(Instructions to follow) Carry none of the pictures over; set down the material below exactly.
** START Dataset content **
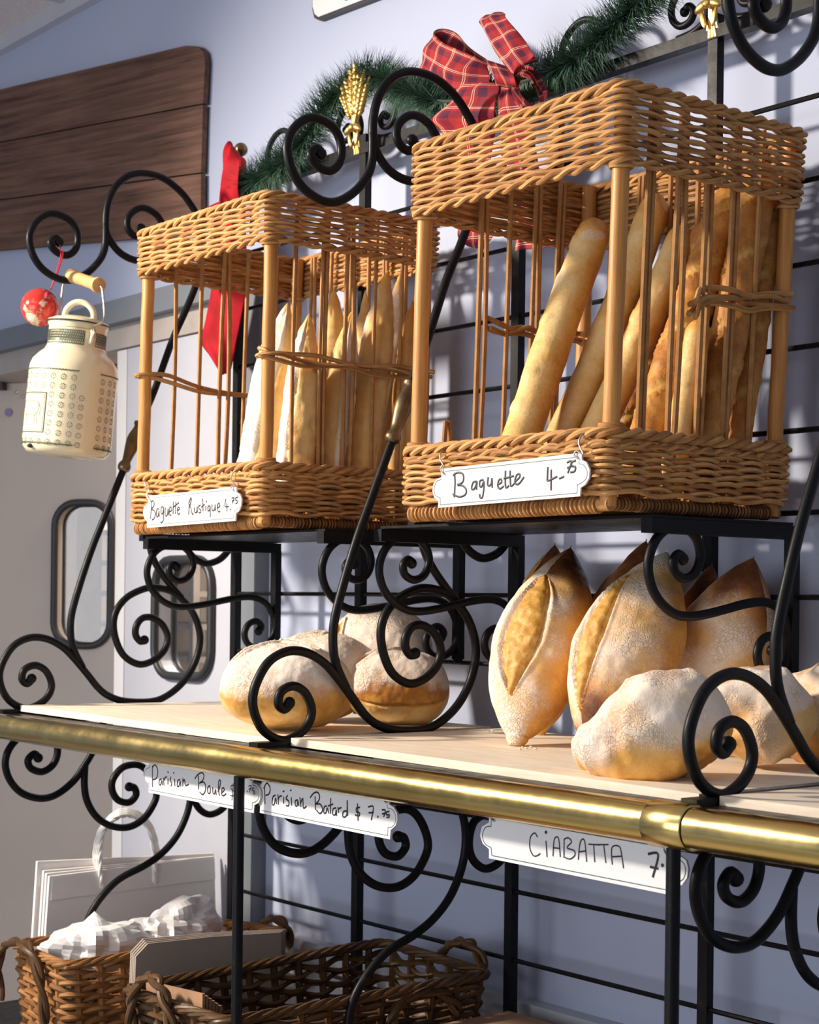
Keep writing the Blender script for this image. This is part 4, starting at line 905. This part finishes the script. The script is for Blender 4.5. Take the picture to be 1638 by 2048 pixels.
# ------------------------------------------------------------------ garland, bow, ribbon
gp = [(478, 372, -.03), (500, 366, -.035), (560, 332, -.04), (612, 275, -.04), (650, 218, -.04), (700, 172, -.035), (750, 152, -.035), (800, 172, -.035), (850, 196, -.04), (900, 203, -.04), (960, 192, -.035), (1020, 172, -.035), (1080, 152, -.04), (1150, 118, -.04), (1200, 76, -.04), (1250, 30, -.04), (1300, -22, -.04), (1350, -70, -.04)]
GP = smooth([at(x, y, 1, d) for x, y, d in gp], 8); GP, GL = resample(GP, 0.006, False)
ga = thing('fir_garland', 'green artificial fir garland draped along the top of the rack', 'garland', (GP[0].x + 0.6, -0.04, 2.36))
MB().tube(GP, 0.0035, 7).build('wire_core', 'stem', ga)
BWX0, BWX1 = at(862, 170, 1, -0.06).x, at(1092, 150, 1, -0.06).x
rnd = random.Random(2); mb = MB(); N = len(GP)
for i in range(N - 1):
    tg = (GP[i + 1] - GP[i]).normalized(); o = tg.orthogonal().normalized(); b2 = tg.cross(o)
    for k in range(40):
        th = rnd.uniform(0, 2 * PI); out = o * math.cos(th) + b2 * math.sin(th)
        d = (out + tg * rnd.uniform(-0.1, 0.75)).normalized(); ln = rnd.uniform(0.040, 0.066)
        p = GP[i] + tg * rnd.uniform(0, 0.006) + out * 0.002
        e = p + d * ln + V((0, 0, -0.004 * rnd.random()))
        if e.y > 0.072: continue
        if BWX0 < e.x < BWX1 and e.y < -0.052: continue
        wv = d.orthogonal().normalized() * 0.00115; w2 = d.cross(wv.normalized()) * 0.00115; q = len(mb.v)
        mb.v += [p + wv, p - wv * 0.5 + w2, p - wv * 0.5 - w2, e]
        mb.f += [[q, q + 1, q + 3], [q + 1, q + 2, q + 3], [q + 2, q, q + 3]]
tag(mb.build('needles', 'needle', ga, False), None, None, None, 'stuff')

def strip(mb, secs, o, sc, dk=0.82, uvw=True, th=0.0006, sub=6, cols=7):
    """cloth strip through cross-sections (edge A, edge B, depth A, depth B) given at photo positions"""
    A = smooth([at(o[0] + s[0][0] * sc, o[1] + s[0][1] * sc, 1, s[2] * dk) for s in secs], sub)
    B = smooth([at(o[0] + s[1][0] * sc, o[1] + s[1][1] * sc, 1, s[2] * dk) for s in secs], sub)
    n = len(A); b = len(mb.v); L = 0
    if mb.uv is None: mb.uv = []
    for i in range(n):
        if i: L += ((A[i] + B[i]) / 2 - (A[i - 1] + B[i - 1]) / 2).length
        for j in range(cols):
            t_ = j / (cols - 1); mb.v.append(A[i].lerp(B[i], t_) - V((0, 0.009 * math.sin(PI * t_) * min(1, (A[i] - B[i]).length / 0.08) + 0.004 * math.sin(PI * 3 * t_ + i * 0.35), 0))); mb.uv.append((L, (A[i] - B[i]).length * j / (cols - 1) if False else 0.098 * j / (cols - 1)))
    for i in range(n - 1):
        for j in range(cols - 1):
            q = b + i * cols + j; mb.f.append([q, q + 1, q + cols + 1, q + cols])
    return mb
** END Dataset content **
(The response)
Keep writing the Blender script for this image. This is part 4, starting at line 905. This part finishes the script. The script is for Blender 4.5. Take the picture to be 1638 by 2048 pixels.
# ------------------------------------------------------------------ garland, bow, ribbon
gp = [(478, 372, -.03), (500, 366, -.035), (560, 332, -.04), (612, 275, -.04), (650, 218, -.04), (700, 172, -.035), (750, 152, -.035), (800, 172, -.035), (850, 196, -.04), (900, 203, -.04), (960, 192, -.035), (1020, 172, -.035), (1080, 152, -.04), (1150, 118, -.04), (1200, 76, -.04), (1250, 30, -.04), (1300, -22, -.04), (1350, -70, -.04)]
GP = smooth([at(x, y, 1, d) for x, y, d in gp], 8); GP, GL = resample(GP, 0.006, False)
ga = thing('fir_garland', 'green artificial fir garland draped along the top of the rack', 'garland', (GP[0].x + 0.6, -0.04, 2.36))
MB().tube(GP, 0.0035, 7).build('wire_core', 'stem', ga)
BWX0, BWX1 = at(862, 170, 1, -0.06).x, at(1092, 150, 1, -0.06).x
rnd = random.Random(2); mb = MB(); N = len(GP)
for i in range(N - 1):
    tg = (GP[i + 1] - GP[i]).normalized(); o = tg.orthogonal().normalized(); b2 = tg.cross(o)
    for k in range(40):
        th = rnd.uniform(0, 2 * PI); out = o * math.cos(th) + b2 * math.sin(th)
        d = (out + tg * rnd.uniform(-0.1, 0.75)).normalized(); ln = rnd.uniform(0.040, 0.066)
        p = GP[i] + tg * rnd.uniform(0, 0.006) + out * 0.002
        e = p + d * ln + V((0, 0, -0.004 * rnd.random()))
        if e.y > 0.072: continue
        if BWX0 < e.x < BWX1 and e.y < -0.052: continue
        wv = d.orthogonal().normalized() * 0.00115; w2 = d.cross(wv.normalized()) * 0.00115; q = len(mb.v)
        mb.v += [p + wv, p - wv * 0.5 + w2, p - wv * 0.5 - w2, e]
        mb.f += [[q, q + 1, q + 3], [q + 1, q + 2, q + 3], [q + 2, q, q + 3]]
tag(mb.build('needles', 'needle', ga, False), None, None, None, 'stuff')

def strip(mb, secs, o, sc, dk=0.82, uvw=True, th=0.0006, sub=6, cols=7):
    """cloth strip through cross-sections (edge A, edge B, depth A, depth B) given at photo positions"""
    A = smooth([at(o[0] + s[0][0] * sc, o[1] + s[0][1] * sc, 1, s[2] * dk) for s in secs], sub)
    B = smooth([at(o[0] + s[1][0] * sc, o[1] + s[1][1] * sc, 1, s[2] * dk) for s in secs], sub)
    n = len(A); b = len(mb.v); L = 0
    if mb.uv is None: mb.uv = []
    for i in range(n):
        if i: L += ((A[i] + B[i]) / 2 - (A[i - 1] + B[i - 1]) / 2).length
        for j in range(cols):
            t_ = j / (cols - 1); mb.v.append(A[i].lerp(B[i], t_) - V((0, 0.009 * math.sin(PI * t_) * min(1, (A[i] - B[i]).length / 0.08) + 0.004 * math.sin(PI * 3 * t_ + i * 0.35), 0))); mb.uv.append((L, (A[i] - B[i]).length * j / (cols - 1) if False else 0.098 * j / (cols - 1)))
    for i in range(n - 1):
        for j in range(cols - 1):
            q = b + i * cols + j; mb.f.append([q, q + 1, q + cols + 1, q + cols])
    return mb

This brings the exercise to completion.